Drama: Yeah I have. Tip is in great spirits. He’s spending some quality time with his family, he was playing with his sons today when I spoke to him. He’s happy to be out and is ready to get back to making some music. He’s real excited about my project too. Tip’s always been 100% supportive of my movement. So yeah, we’re definitely keeping our hopes and spirits up. Ok, so let’s end this interview on a positive note. How are things going with Willie The Kid? Drama: It’s going great. He’s got like 60 songs done on deck. He’s got a song out right now called “Cha Ching” that’s creating a little buzz; Don Cannon produced. Our set up is inspired by The Chronic and Doggystyle. He’s all over my album; on like six or seven tracks. I really think he’s going to be a problem. What he’s going to bring to the game is much needed right now. People are going to think I’m biased but in a year or two I’m going to be able to say, “I told you so”. Watch out. Gangsta Grillz: The Album, December 4th. Make sure you go cop it. I have to give a huge thanks to Sense and La the Darkman; who both co-executive produced this project. They put in a huge amount of work and I couldn’t have done it without them. Of course a huge thanks too; The Aphilliates, Grand Hustle, Atlantic and everyone who is involved with this project. So you’re in a good place right now? Mentally and physically?

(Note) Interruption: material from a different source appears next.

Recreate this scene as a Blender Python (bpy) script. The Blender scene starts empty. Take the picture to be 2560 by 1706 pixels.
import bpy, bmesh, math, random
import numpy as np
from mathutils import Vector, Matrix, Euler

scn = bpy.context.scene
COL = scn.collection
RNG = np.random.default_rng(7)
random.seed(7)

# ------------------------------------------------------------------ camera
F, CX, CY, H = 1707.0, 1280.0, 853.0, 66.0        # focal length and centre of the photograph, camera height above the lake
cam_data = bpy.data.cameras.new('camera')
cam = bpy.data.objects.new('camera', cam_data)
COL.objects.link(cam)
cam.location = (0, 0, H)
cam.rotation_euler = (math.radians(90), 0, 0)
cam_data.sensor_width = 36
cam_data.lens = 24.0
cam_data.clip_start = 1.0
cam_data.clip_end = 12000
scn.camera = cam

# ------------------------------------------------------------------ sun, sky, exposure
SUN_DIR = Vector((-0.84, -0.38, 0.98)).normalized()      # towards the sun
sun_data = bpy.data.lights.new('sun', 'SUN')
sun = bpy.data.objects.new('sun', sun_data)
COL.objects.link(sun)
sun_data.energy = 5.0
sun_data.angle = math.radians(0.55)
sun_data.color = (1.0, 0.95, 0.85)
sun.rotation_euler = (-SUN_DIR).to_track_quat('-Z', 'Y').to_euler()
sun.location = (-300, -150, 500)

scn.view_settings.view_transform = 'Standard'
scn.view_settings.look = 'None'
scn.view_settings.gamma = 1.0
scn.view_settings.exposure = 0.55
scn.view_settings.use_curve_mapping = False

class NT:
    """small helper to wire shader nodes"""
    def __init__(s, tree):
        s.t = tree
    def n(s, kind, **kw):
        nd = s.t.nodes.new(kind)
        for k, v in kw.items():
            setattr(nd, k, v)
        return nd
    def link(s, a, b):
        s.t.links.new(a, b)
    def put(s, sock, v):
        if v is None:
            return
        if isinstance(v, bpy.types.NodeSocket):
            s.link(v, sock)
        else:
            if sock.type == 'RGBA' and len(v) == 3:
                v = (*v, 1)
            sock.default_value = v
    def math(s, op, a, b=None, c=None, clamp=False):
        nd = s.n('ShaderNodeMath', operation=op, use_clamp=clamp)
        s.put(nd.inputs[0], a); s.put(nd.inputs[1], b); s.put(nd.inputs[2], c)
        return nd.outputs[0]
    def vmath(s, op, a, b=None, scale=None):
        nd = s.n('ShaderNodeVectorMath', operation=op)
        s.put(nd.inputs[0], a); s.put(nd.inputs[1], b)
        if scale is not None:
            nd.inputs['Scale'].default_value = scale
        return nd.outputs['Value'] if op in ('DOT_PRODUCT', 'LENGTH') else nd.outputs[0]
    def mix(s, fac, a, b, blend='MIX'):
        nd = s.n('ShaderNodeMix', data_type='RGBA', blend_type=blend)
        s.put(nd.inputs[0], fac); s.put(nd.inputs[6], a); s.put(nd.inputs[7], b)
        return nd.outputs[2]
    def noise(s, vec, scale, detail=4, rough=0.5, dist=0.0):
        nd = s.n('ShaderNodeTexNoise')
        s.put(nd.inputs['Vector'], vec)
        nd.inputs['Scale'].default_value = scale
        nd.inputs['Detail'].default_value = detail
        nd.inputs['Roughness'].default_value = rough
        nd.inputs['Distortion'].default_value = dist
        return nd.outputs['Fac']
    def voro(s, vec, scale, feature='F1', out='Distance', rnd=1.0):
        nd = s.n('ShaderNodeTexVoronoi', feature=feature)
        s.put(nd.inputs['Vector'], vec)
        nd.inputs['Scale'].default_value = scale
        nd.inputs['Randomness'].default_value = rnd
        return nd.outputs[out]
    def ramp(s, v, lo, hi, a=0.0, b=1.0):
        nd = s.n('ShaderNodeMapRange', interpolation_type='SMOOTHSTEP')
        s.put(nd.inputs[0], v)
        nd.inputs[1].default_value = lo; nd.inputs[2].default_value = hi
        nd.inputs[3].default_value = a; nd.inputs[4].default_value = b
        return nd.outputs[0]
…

Drama: I’m loving life. I’m consistently getting challenged by my peers and by my company. We’ve got the album coming out. My mixtape game is back on and popping. I’m on radio consistently. Yeah I feel good about where I am today. You know after the raid, I started working out every day and I dropped 35 pounds, that situation made me say to myself, “Come on Dram, get yourself in shape. Let’s get it together”. So yeah, I’m happy mentally and physically. Life is great. Everything’s great.